**SET EXERCISE**: Retype word for word the first line of the listing and each line after it up to the line with "part('post_sleeve', mb, 'black_plastic', h)", with the pictures taken out.

**LISTED ENTRIES**:
● ● ● ●
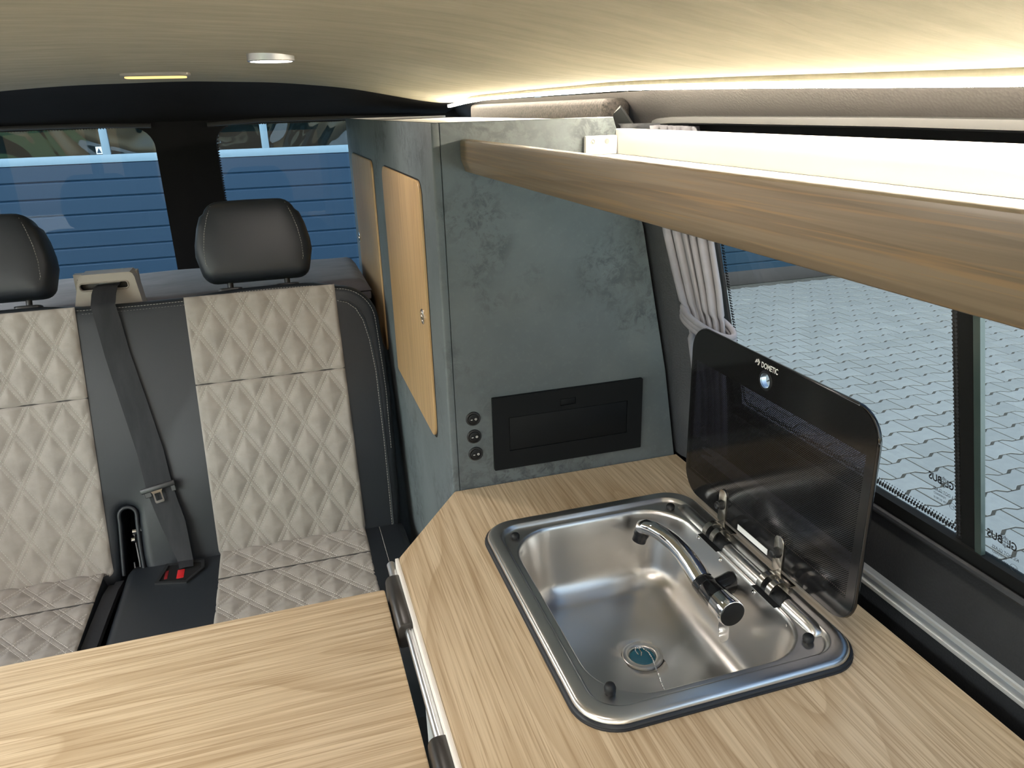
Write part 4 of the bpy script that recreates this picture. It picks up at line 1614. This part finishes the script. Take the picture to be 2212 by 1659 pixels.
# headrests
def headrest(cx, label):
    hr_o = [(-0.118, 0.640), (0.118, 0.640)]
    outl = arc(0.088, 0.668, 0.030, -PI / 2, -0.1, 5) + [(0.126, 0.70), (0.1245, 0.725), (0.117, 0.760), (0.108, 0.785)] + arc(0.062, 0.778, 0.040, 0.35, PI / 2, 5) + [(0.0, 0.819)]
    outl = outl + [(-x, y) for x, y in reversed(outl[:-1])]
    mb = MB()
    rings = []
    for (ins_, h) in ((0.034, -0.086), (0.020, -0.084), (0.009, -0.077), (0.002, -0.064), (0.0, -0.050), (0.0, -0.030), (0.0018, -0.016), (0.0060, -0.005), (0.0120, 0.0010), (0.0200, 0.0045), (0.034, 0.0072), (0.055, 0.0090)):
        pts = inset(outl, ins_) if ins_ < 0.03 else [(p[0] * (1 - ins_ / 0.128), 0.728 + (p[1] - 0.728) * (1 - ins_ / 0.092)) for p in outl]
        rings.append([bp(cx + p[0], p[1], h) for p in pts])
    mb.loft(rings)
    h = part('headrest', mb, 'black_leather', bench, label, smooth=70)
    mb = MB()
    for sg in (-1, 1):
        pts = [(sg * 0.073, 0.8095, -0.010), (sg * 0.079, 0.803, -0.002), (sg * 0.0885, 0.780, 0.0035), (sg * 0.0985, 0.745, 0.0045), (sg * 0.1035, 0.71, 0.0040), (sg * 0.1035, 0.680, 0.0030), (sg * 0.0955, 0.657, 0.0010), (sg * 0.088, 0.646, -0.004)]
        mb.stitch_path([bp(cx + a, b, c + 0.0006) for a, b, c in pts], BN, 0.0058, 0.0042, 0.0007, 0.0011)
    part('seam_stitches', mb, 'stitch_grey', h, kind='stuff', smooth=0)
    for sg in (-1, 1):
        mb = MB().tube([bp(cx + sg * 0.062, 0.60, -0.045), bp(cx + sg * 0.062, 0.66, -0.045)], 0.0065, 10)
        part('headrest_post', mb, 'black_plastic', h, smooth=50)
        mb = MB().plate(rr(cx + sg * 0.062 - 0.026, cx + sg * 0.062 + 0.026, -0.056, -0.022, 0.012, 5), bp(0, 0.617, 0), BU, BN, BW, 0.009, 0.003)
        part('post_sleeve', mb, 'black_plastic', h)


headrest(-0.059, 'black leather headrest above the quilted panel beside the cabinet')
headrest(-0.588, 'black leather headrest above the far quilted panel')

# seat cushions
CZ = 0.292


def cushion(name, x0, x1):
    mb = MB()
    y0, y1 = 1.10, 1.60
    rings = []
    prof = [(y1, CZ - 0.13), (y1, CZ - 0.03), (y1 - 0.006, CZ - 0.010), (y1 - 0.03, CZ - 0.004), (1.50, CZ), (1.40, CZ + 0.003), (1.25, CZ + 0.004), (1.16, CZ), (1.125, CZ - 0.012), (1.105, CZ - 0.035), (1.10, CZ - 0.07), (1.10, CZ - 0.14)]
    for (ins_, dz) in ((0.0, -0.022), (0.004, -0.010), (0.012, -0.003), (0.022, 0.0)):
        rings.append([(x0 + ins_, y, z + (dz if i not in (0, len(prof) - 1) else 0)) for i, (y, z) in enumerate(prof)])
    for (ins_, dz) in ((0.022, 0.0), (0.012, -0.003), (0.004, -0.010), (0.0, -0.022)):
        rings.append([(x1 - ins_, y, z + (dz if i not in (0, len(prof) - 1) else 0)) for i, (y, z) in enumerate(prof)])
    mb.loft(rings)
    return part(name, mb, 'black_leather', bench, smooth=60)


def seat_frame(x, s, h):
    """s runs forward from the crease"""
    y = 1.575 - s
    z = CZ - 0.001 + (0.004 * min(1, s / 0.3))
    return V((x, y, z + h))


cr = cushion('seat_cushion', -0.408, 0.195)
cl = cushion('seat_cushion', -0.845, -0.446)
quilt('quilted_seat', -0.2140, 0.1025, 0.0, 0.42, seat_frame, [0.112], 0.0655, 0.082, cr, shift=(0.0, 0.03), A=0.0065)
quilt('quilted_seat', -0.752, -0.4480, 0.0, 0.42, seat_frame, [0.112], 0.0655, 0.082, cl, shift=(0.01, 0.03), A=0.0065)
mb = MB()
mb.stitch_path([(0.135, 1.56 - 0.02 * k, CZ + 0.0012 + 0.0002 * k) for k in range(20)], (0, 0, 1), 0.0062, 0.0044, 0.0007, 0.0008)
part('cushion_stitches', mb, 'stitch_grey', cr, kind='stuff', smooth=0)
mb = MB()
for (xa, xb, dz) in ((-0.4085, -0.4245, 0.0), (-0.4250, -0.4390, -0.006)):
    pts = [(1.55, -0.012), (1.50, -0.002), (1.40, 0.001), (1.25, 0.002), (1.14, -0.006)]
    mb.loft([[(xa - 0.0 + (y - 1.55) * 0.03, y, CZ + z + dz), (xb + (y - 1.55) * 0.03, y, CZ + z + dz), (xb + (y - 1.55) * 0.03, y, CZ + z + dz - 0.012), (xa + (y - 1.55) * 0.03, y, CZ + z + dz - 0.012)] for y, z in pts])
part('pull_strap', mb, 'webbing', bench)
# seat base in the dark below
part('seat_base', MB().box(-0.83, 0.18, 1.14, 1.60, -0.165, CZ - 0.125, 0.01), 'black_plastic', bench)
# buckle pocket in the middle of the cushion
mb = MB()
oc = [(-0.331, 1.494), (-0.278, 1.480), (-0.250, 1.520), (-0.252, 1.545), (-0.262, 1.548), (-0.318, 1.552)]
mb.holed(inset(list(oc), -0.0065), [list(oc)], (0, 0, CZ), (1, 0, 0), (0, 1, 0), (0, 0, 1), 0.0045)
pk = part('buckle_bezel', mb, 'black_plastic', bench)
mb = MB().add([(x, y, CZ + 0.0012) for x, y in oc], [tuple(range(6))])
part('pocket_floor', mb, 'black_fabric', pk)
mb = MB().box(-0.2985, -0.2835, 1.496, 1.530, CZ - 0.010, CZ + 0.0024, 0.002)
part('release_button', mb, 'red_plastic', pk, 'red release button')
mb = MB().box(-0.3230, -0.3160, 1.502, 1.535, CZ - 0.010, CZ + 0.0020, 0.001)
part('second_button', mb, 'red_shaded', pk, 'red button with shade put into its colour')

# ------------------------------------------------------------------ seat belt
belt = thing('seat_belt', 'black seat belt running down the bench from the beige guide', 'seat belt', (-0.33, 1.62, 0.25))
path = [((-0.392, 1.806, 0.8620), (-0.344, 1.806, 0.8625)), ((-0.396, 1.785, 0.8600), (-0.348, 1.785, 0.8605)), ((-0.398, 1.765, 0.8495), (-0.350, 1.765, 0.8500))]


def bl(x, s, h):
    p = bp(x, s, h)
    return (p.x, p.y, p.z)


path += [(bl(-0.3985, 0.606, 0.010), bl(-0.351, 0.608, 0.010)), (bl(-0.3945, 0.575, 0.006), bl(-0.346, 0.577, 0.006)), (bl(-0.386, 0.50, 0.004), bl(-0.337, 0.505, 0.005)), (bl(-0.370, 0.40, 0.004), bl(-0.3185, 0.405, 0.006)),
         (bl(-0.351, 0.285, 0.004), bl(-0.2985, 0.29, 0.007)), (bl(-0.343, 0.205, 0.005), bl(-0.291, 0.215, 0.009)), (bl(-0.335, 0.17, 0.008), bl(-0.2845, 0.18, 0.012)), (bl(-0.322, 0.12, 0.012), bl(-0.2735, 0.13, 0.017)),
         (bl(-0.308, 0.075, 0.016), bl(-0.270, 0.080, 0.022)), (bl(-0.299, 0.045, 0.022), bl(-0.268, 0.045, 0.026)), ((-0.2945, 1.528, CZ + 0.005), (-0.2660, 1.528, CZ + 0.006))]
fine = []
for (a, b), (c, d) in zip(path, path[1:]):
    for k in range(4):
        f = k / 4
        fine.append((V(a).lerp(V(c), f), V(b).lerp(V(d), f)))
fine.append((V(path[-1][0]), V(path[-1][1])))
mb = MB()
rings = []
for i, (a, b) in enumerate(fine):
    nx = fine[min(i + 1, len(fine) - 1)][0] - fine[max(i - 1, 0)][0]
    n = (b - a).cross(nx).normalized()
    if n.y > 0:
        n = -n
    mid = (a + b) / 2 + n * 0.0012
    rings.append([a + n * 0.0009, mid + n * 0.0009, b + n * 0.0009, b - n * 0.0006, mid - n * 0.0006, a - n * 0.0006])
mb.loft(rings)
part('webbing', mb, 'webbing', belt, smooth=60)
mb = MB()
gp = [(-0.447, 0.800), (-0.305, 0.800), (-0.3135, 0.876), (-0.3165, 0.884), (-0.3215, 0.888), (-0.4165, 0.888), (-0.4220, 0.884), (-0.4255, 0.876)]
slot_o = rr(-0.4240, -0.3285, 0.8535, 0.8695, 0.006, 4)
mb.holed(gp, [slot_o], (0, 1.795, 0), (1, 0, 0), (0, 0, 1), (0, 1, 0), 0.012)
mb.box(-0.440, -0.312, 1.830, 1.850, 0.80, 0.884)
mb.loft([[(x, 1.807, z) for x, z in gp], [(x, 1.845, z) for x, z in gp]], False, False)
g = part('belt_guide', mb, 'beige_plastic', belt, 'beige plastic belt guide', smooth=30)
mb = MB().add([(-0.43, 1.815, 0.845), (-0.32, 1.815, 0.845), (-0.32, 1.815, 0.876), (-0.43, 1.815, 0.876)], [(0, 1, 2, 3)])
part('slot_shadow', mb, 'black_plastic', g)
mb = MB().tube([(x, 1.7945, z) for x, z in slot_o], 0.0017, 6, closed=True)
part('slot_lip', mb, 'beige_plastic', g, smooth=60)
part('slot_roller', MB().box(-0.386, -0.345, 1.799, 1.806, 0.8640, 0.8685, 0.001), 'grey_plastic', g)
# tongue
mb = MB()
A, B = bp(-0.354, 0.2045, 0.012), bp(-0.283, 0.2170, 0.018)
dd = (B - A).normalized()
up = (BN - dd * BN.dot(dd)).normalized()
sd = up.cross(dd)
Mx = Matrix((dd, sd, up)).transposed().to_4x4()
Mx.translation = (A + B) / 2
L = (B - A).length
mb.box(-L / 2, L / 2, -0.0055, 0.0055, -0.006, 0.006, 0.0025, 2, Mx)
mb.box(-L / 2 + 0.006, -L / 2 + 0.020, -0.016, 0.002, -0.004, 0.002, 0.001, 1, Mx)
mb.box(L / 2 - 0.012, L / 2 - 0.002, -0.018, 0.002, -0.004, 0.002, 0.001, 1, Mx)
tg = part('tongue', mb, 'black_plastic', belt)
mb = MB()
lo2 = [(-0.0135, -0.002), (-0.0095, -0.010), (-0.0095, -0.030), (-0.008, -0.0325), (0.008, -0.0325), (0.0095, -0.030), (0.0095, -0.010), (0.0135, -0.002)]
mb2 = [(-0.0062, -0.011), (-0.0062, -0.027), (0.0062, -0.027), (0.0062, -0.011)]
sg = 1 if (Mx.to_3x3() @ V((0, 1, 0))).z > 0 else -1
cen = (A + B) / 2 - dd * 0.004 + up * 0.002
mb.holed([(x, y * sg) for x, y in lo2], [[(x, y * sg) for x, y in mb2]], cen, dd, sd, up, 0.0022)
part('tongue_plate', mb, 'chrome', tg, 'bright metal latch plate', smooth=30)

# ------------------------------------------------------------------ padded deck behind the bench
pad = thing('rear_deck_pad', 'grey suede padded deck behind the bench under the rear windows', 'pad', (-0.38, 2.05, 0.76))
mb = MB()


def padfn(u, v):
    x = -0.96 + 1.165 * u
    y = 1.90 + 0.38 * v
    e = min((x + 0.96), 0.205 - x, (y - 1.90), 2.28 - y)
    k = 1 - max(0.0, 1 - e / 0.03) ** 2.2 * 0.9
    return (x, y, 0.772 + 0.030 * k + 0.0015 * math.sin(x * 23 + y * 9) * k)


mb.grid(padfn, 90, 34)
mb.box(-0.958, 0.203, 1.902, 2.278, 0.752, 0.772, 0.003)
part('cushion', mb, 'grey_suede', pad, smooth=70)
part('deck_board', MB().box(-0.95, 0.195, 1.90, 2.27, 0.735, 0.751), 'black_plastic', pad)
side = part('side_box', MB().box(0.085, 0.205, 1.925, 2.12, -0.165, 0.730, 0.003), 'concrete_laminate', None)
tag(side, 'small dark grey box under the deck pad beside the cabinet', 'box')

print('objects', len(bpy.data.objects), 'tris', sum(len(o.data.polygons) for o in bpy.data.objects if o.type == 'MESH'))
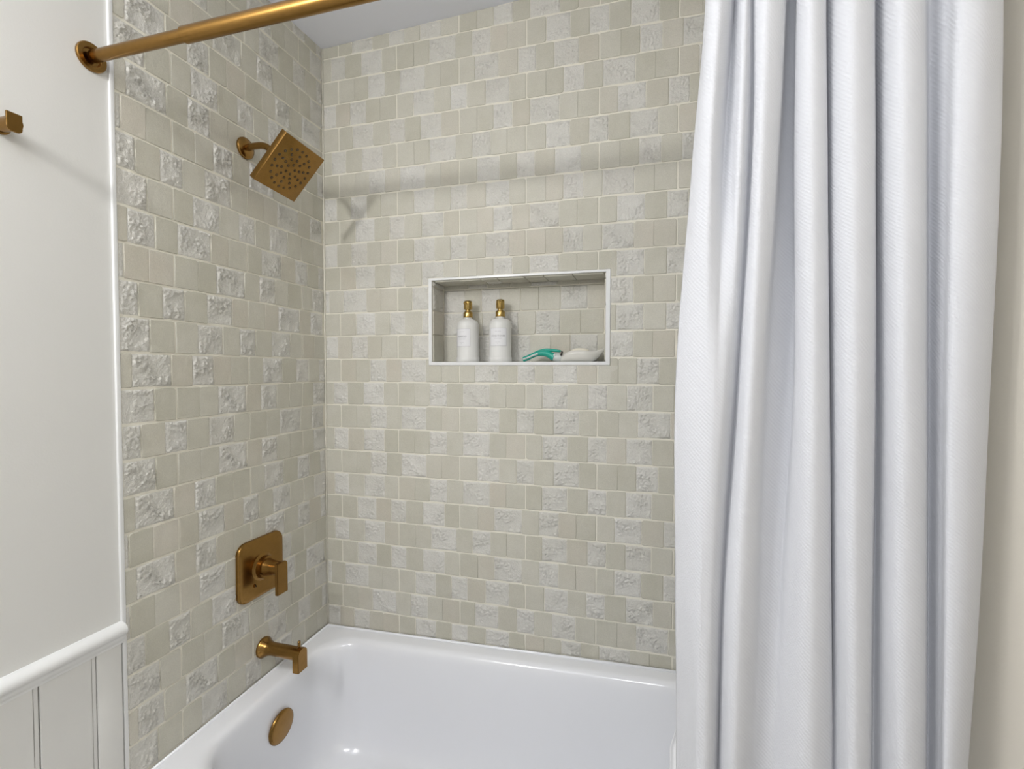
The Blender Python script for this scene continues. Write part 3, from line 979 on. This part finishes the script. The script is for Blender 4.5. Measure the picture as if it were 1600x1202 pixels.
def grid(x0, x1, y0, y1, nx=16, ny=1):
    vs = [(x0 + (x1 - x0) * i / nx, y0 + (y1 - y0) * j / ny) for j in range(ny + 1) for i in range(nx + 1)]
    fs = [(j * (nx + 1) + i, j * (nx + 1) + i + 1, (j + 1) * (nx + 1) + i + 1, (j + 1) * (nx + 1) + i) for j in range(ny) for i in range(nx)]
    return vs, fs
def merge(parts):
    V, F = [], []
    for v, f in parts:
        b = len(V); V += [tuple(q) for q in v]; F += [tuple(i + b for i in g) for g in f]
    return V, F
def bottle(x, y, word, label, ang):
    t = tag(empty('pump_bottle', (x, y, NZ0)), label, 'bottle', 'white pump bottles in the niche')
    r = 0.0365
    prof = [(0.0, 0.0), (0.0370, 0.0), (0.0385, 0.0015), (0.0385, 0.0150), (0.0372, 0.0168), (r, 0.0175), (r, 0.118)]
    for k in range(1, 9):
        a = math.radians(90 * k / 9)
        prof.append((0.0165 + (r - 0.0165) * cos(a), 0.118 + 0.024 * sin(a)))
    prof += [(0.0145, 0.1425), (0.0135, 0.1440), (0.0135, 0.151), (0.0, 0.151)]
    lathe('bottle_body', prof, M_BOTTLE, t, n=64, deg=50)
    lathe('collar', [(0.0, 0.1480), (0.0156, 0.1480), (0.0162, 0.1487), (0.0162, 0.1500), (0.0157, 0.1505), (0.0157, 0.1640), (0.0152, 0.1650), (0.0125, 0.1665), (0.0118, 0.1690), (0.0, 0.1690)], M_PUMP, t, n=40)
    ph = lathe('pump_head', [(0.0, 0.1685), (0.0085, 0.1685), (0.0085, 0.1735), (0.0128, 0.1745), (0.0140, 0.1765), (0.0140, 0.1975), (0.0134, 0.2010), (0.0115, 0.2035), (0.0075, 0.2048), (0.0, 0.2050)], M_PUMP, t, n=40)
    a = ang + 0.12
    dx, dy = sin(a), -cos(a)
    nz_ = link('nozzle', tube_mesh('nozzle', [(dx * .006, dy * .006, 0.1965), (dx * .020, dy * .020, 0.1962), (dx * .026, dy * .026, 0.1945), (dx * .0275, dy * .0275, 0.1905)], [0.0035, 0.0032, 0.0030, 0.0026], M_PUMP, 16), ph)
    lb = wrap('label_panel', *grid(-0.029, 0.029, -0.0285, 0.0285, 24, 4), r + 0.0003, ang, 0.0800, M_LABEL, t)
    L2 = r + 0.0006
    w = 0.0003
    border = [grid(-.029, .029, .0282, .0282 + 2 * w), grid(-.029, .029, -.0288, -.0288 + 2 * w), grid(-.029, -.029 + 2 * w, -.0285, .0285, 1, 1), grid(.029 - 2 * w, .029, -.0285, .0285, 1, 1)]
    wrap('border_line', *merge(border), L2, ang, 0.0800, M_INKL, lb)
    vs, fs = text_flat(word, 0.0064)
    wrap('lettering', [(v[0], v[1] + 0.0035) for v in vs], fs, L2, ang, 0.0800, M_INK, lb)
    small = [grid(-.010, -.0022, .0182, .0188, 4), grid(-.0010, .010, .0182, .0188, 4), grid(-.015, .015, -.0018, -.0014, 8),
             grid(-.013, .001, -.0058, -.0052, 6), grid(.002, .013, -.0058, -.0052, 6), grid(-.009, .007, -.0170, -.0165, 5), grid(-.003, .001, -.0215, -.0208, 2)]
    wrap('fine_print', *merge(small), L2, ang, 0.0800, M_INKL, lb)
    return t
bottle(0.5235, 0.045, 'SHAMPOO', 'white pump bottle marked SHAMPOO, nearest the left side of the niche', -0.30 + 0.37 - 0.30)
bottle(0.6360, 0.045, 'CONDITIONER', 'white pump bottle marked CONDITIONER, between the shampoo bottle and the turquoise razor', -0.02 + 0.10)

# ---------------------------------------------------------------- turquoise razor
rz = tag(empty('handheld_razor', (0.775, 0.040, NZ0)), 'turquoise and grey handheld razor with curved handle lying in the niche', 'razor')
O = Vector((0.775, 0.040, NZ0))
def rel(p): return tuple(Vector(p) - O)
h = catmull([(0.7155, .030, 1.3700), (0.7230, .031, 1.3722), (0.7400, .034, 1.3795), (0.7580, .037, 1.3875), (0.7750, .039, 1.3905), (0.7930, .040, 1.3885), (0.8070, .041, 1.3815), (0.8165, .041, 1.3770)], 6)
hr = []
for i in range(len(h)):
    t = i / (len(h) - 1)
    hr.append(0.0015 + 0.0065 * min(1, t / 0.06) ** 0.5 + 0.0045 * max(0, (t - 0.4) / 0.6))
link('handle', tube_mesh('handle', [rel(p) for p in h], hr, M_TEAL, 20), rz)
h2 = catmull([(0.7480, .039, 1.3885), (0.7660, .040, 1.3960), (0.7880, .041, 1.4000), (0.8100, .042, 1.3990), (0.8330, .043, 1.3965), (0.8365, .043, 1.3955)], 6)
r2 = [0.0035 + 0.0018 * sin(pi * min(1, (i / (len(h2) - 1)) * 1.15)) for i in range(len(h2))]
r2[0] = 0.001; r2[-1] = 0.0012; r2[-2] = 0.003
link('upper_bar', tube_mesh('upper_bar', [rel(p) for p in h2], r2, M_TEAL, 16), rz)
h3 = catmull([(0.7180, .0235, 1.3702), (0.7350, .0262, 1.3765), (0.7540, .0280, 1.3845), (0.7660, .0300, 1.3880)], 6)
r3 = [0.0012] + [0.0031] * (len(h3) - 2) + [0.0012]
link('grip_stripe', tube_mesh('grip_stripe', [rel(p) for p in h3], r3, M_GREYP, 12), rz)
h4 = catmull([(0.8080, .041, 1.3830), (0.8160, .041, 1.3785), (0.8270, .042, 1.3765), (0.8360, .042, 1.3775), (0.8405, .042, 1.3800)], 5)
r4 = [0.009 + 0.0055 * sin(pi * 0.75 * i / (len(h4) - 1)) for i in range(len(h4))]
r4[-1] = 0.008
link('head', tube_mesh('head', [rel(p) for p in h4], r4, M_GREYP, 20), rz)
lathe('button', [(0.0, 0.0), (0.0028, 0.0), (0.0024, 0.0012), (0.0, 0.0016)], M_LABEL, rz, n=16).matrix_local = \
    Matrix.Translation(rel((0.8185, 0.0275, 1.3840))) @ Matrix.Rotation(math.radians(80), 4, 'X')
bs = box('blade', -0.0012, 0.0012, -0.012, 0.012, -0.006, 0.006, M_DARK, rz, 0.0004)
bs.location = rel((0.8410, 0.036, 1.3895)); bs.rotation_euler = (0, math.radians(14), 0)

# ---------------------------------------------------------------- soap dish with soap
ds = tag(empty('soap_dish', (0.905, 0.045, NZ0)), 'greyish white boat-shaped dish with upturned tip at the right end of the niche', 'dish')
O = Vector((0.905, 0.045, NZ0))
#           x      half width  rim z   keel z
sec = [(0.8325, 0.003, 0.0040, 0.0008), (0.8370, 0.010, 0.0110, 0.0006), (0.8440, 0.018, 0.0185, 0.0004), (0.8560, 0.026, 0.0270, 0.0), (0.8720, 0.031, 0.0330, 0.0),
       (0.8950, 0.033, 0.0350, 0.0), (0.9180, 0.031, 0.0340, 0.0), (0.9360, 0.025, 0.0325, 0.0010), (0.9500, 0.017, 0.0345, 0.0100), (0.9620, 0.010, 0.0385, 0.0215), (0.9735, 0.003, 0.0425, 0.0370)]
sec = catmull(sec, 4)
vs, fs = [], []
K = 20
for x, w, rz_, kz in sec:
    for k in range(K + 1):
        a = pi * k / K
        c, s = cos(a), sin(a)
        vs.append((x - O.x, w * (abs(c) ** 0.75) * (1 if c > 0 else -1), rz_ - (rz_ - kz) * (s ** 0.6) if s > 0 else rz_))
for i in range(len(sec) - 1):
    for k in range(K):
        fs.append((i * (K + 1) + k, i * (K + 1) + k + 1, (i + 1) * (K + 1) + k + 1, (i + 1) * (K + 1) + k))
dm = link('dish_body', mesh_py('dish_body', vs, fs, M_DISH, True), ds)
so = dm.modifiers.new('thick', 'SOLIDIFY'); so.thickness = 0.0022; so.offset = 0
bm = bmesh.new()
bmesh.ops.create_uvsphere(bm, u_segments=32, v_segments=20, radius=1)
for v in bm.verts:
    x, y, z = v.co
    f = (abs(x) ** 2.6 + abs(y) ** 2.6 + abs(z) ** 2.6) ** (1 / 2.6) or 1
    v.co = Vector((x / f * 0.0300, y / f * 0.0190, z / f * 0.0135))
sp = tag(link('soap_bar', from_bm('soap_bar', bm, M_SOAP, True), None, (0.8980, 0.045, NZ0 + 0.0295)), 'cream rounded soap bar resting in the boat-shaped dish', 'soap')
● ● ● ●
**OUTPUT FOR THIS TASK**:
Write part 4 of the bpy script that recreates this picture. It picks up at line 1614. This part finishes the script. Take the picture to be 2212 by 1659 pixels.
# headrests
def headrest(cx, label):
    hr_o = [(-0.118, 0.640), (0.118, 0.640)]
    outl = arc(0.088, 0.668, 0.030, -PI / 2, -0.1, 5) + [(0.126, 0.70), (0.1245, 0.725), (0.117, 0.760), (0.108, 0.785)] + arc(0.062, 0.778, 0.040, 0.35, PI / 2, 5) + [(0.0, 0.819)]
    outl = outl + [(-x, y) for x, y in reversed(outl[:-1])]
    mb = MB()
    rings = []
    for (ins_, h) in ((0.034, -0.086), (0.020, -0.084), (0.009, -0.077), (0.002, -0.064), (0.0, -0.050), (0.0, -0.030), (0.0018, -0.016), (0.0060, -0.005), (0.0120, 0.0010), (0.0200, 0.0045), (0.034, 0.0072), (0.055, 0.0090)):
        pts = inset(outl, ins_) if ins_ < 0.03 else [(p[0] * (1 - ins_ / 0.128), 0.728 + (p[1] - 0.728) * (1 - ins_ / 0.092)) for p in outl]
        rings.append([bp(cx + p[0], p[1], h) for p in pts])
    mb.loft(rings)
    h = part('headrest', mb, 'black_leather', bench, label, smooth=70)
    mb = MB()
    for sg in (-1, 1):
        pts = [(sg * 0.073, 0.8095, -0.010), (sg * 0.079, 0.803, -0.002), (sg * 0.0885, 0.780, 0.0035), (sg * 0.0985, 0.745, 0.0045), (sg * 0.1035, 0.71, 0.0040), (sg * 0.1035, 0.680, 0.0030), (sg * 0.0955, 0.657, 0.0010), (sg * 0.088, 0.646, -0.004)]
        mb.stitch_path([bp(cx + a, b, c + 0.0006) for a, b, c in pts], BN, 0.0058, 0.0042, 0.0007, 0.0011)
    part('seam_stitches', mb, 'stitch_grey', h, kind='stuff', smooth=0)
    for sg in (-1, 1):
        mb = MB().tube([bp(cx + sg * 0.062, 0.60, -0.045), bp(cx + sg * 0.062, 0.66, -0.045)], 0.0065, 10)
        part('headrest_post', mb, 'black_plastic', h, smooth=50)
        mb = MB().plate(rr(cx + sg * 0.062 - 0.026, cx + sg * 0.062 + 0.026, -0.056, -0.022, 0.012, 5), bp(0, 0.617, 0), BU, BN, BW, 0.009, 0.003)
        part('post_sleeve', mb, 'black_plastic', h)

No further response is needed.